De man wordt dus in een nieuwe loyaliteitsverhouding gezet. Niet meer met
romeinse lictoren, praetoren, keizers. neen: met één persoon: Jezus moet hij
voortaan nog rekenen. Als hij loyaal zal zijn ten opzichte van die ‘heer’ zal
hij gered worden.. dat betekent onkwetsbaar zijn voor alle
andere ‘heren en machten’. ..."Bedenk, zij kunnen wel uw lichaam doden, maar
niet uw ziel".
Die Gedanken sind
frei…
Dat soort dingen zullen Paulus en Silas wel wat hebben toegelicht maar Lukas
veronderstelt dat bekend bij zijn lezer (die niet voor niets "theofilus" heet)
dus dat vat hij dat samen in één zin: vers 32: "En ze verkondigden het
woord van de Heer (het verhaal omtrent die Heer) aan hem en al zijn
huisgenoten".
En dan volgt de doop. Opnieuw psycho-logisch. De ‘doop’ van deze man en zijn
huis (d.w.z. zijn familie en slaven) is een overgang van het ene ‘imperium’ in
het andere, de overstap vanuit de totalitaire romeinse loyaliteit in de totaal
vrijmakende loyaliteit aan Christus. Net als Lydia bewijst hij deze
nieuwe loyaliteit trouwens metterdaad. Als een barmhartige Samaritaan
wast hij de striemen van Paulus en Silas en als een ‘zoon des vredes’ onthaalt
hij ze na zijn doop in zijn huis op een maaltijd, een verbondsmaal wat
mij betreft.
triomftocht
vb 4.
Tenslotte gemeente wil ik nog onderlijnen hoe voornaam en
subtiel Paulus in het laatste gedeelte van het verhaal handelt met de
romeinse gezagsdragers van Filippi.
- Voornaam omdat hij weigert om via een
achterdeurtje te vertrekken. Er is hem onrecht geschiedt: Rome heeft zijn
eigen rechtsnivo niet gehaald. Dat wil hij aan de kaak stellen door ze een
lesje te leren, ze ten goede te corrigeren: “Wees voortaan een beetje
zorgvuldiger in de handhaving van je eigen morele codes”… Zo slecht of goed
als ze zijn, respecteer ze in elk geval zelf ! Beter een onvolmaakte code, dan
helemaal geen.
En tegelijk – en dat is het subtiele – weet hij zijn macht (de macht
van het slachtoffer van een gerechtelijke dwaling) zo te gebruiken, dat niet
híj zich wreekt of eens lekker aan z’n trekken komt, neen.. hij weet het zo te
spelen,dat de ‘Heer’ tenslotte alle eer ontvangt.

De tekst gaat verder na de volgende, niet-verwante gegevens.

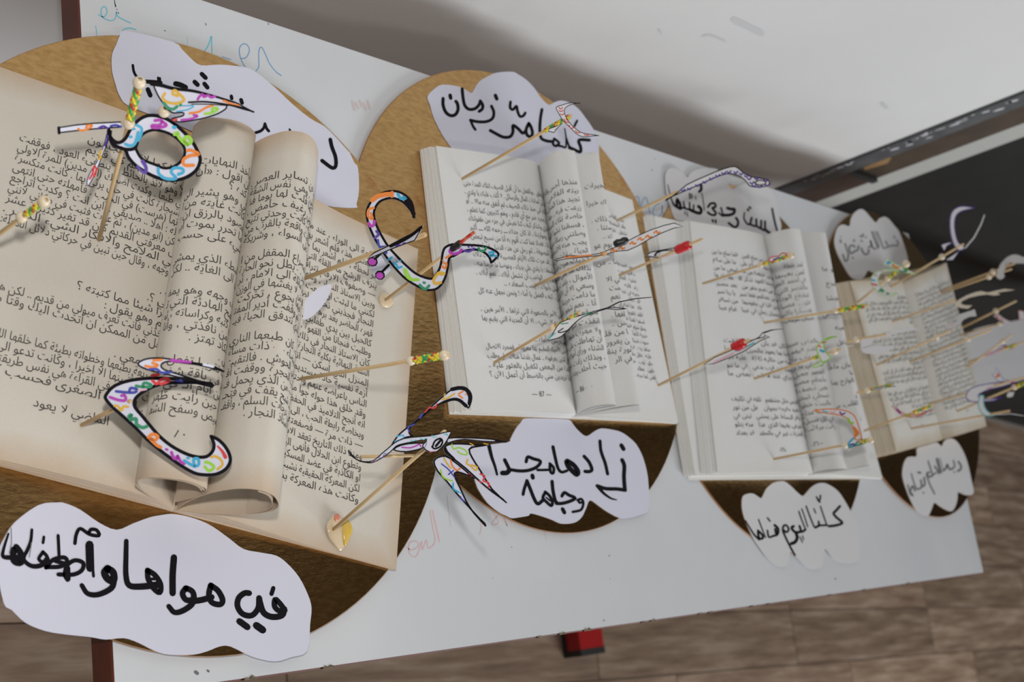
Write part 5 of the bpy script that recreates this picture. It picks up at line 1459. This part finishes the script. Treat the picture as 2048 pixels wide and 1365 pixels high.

Want wat is de afloop van het verhaal anders, dan dat Paulus de praetoren en
de lictoren ertoe weet te verplichten een soort erehaag te vormen voor ‘de
allerhoogste heer’. Ze moeten naar het gevang komen om Paulus en Silas
uitgeleide te doen. Met hun fasces moeten de lictoren de weg bereiden
in Filippi voor de boden van de Joodse messias Jezus. Claudius mag ze in de
jaren 50 dan wel uit Rome hebben verdreven... in dit Lukaanse miniatuurtje is
Paulus met opgeheven hoofd vertrokken uit het mini-Rome, Filippi. sterker nog:
Wat is dit slot anders dan een mini-triomftocht van de Heer en zijn Gezalfde?